1. New York Mets. The most obnoxious fans of all, and they have not earned it. Not by a long shot. 

New York is not "a National League town" -- as if that's something to aspire to! The Mets have bought their chokes as much as the Yanks have "bought their championships." The Mets' chokes have been worse than anything that's happened to the Yankees. The '86 Mets would've been pounded by the Yankees of '27, '36, '53, '61, '78 or '98. And in the one matchup that mattered most, the 2000 World Series, the Yanks won in five, clinching at Shea Stadium.

And yet, as the despised, ridiculed, but that-time-right John Rocker put it, "How many times do you have to beat a team before its fans shut up?" I still don't know, Johnny boy.

He also said, "I would say the majority of Mets fans aren't even humans.
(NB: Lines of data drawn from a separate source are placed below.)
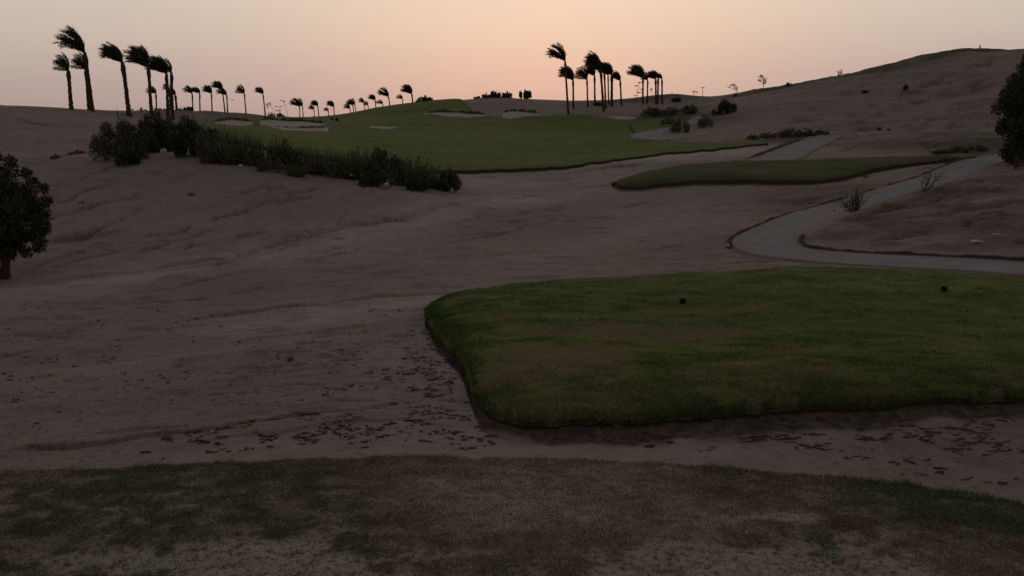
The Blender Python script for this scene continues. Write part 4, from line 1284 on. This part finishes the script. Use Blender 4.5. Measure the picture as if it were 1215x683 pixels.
# clipped columns on the sand hill
for px, hw, hh, lb in [(617.7, 1.6, 7.5, 'narrow post-like clipped shrub on top of the far sand hill'), (625.8, 5.0, 8.6, 'square clipped shrub with one spiky corner on the far sand hill')]:
    x, y, z = ground_by(px, 141)
    st, _ = stems_mesh(int(px), 4, 1.0, .1, .08); st.materials.append(BARK)
    rng = np.random.default_rng(int(px))
    w = metres(hw, y); h = metres(hh, y)
    bl = [(rng.uniform(-1, 1) * w * .7, rng.uniform(-1, 1) * w * .6, rng.uniform(.05, .88) * h, *(min(.28, w * .7),) * 3) for _ in range(60)]
    if hw > 3: bl += [(-w * .55, 0, h * .95, .18, .18, .3), (-w * .55, 0, h * 1.08, .1, .1, .2)]
    fo = foliage_mesh(int(px) + 1, bl, 420, .17, .12); fo.materials.append(DARKLEAF)
    shrub([('stem', st), ('foliage', fo)], (x, y, z - .1), (1, 1, 1), 0, lb, 'clipped shrubs on the far sand hill')

# shrubs by the far path, hill foot
P_GREY = [proto(450, 40, 1.0, 1.0, .22, 900, .13, .03, GREYLEAF, 8, up=.9), proto(456, 40, 1.0, 1.0, .22, 900, .13, .035, OLIVELEAF, 8, up=.7)]
MG = 'scrubby shrubs round the far bend of the path'
MID_ = [(775, 137.5, 14, 9, P_GREY[1], 'olive scrub left of the others above the far path bend'),
        (795, 136.5, 15, 9, P_GREY[0], 'greyish scrub in the middle of the row above the far path bend'),
        (818, 135.5, 13, 10, P_GREY[1], 'olive scrub at the right of the row above the far path bend'),
        (793, 148, 9, 9, P_GREY[0], 'pale grey scrub beside the left turn of the far path'),
        (806, 158, 12, 15, P_GREY[1], 'dark olive shrub standing inside the far path bend'),
        (836, 152, 8, 17, P_GREY[0], 'brownish shrub right of the far path, at the hill foot'),
        (848, 137, 6, 8, P_GREY[0], 'small brown shrub left of the big dark bush on the hill foot')]
for px, py, hw, hh, pr, lb in MID_:
    x, y, z = ground_at(px, py)
    shrub(pr, (x, y, z), (metres(hw, y), metres(hw, y) * .8, metres(hh, y)), random.uniform(0, 6), lb, MG)
x, y, z = ground_at(862, 135)
shrub(P_DARK[1], (x, y, z), (metres(11.5, y), metres(10, y), metres(16.5, y)), 1.0, 'big dark bush with twiggy top where the right hill begins', None)
x, y, z = ground_at(855.5, 136)
LG = 'low dark plants at the foot of the right hill'
LOW_ = [(893, 165, 9, 5, 1, 'leftmost tuft of the low plants behind the upper grass strip'), (912, 163.5, 11, 6.5, 0, 'second tuft from the left of the low plants behind the upper grass strip'),
        (935, 163, 13, 10, 1, 'tallest of the low plants in the row behind the upper grass strip'), (957, 162, 13, 9.5, 0, 'second tuft from the right of the low plants behind the upper grass strip'), (974, 160.5, 9, 6, 1, 'rightmost tuft of the low plants behind the upper grass strip'),
        (1118, 182, 14, 5, 1, 'low green plant above the top bend of the cart path, leftmost of three'), (1138, 180, 16, 6, 1, 'middle one of three low green plants above the top bend of the cart path'), (1160, 178, 14, 6, 1, 'rightmost of three low green plants, next to the bushy tree')]
for px, py, hw, hh, k, lb in LOW_:
    x, y, z = ground_at(px, py)
    shrub(P_GREY[1] if k else P_FAR[2], (x, y, z - .03), (metres(hw, y), metres(hw, y) * .7, metres(hh, y)), random.uniform(0, 6), lb, LG, 'plant', 'low_plant')
for px, y, hw, hh, lb in [(936, 112, 3.2, 7.5, 'small round bush on the skyline of the right hill'), (1074.5, 88, 2.6, 6, 'small dark bush alone on the upper face of the right hill'), (1027, 90, 3.5, 2.6, 'flat little bush on the face of the right hill'),
                          (873, 112, 2.2, 4.5, 'tiny bush under the flat windblown tree on the skyline'), (1043.5, 70, 2, 2.4, 'tiny bush low on the right hill, left of its twin'), (1055, 69, 2, 2, 'tiny bush low on the right hill, right of its twin')]:
    x, y, z = ground_by(px, y)
    shrub(P_FAR[0], (x, y, z - .08), (metres(hw, y), metres(hw, y), metres(hh, y)), random.uniform(0, 6), lb, 'bushes scattered over the right hill', 'bush', 'bush')

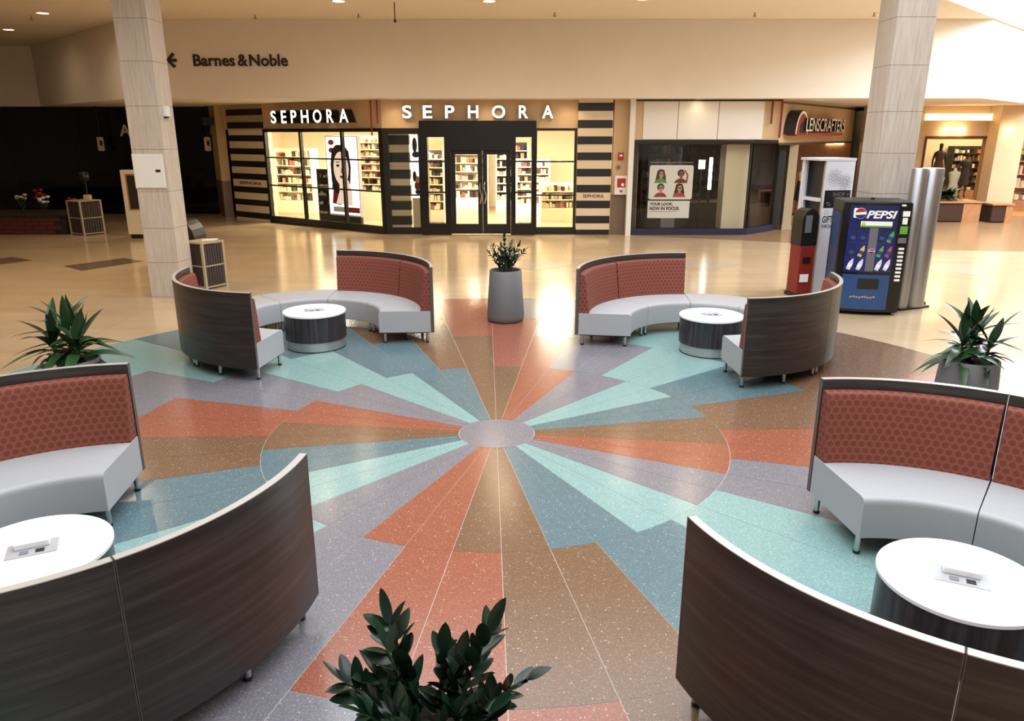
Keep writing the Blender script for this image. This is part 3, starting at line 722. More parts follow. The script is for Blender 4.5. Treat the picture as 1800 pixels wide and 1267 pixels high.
# lettering
sg = thing('shop_sign', 'glowing white SEPHORA letters above the black entrance', 'sign', (0, YS-0.001, 0), 0)
for ch, a, b in (('S', 708, 724), ('E', 744, 760), ('P', 783, 799), ('H', 823, 841), ('O', 865, 888), ('R', 912, 928), ('A', 953, 972)):
    x0, x1 = X(a, 196), X(b, 196); letter(sg, ch, (x0+x1)/2, x1-x0, Z(208), Z(185.5), -0.02, 'letter_white', 0.08, 'letter_side', 0.015)
sg = thing('shop_sign', 'white SEPHORA letters with dark sides on the angled front', 'sign', (WB[0], WB[1], 0), RZA)
for i, (ch, a, b) in enumerate((('S', 476, 485), ('E', 494, 503), ('P', 511, 521), ('H', 529, 542), ('O', 550, 565), ('R', 574, 586), ('A', 596, 612))):
    x0, x1 = uu(a, 205, 0.32), uu(b, 205, 0.32); letter(sg, ch, (x0+x1)/2, x1-x0, zz_(545, 216, 0.32), zz_(545, 193, 0.32), -0.02, 'letter_white', 0.3, 'letter_side', 0.015)
# striped pillars
st_z = [Z(y) for y in (188, 218, 246.5, 274.5, 303, 331, 358.5, 385, 409)]
SD = abs(Z(180)-Z(194))
striped_pillar('striped pillar with black bands right of the shop entrance', (0, YS-0.12, 0), 0, X(1014.5, 300, YS-0.12), X(1074, 300, YS-0.12), SOF-0.002, st_z, SD, 0.3, Z(344))
la0 = uu(411, 300)
za = [zz_(435, y) for y in (197, 220, 243, 266, 288, 310, 333, 355, 377)]
striped_pillar('striped pillar with black bands at the dark shop corner', (WB[0], WB[1], 0), RZA, uu(408, 300), u0-0.01, SOF-0.002, za, abs(za[0]-za[1])*0.47, 0.3, (za[5]+za[6])/2)
striped_pillar('striped column standing inside behind the narrow window', (0, YS+0.55, 0), 0, X(684, 320, YS+0.55), X(721, 320, YS+0.55), 3.3, [Z(y, YS+0.55) for y in (246, 276, 306, 334, 361, 387)], 0.26, 0.5)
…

They're more like Neanderthals." I think Rocker owes Neanderthals an apology. After all, "26 > 2" and "1 > 0" -- meaning the 2000 Series -- is so easy to figure out, a caveman could do it. But not a Met fan. Not one of the Flushing Heathen.

It's not so much that the Mets are the team I've hated longer than any other. It's that their fans are the fans who've ticked me off the most. And for what? Do 1969 and 1986 really mean more than all the Yankees have accomplished? Only a moron would think so.

They have a right to love their team. But until their team can beat the Yankees in a World Series, their team will always be Number 1 on this list, Number 2 in New York baseball; they will never "take over New York" (or New Jersey); and they have nothing to say. Anything one of the Flushing Heathen can say is moot, because when they had the chance they'd been wishing, hoping, even praying for since 1962, when they finally got it in 2000, the result was clear, and cannot be reversed: "Yankees win! Theeeeeeee Yankees win!"

That's the real reason to build a new ballpark and get out of Shea: So Met fans can go to a ballpark where their team can play ball on a field where the team they hate more than I hate the Mets has never won a World Series.

Not that they'll ever win a World Series at Citi Field. The Curse of Kevin Mitchell lives.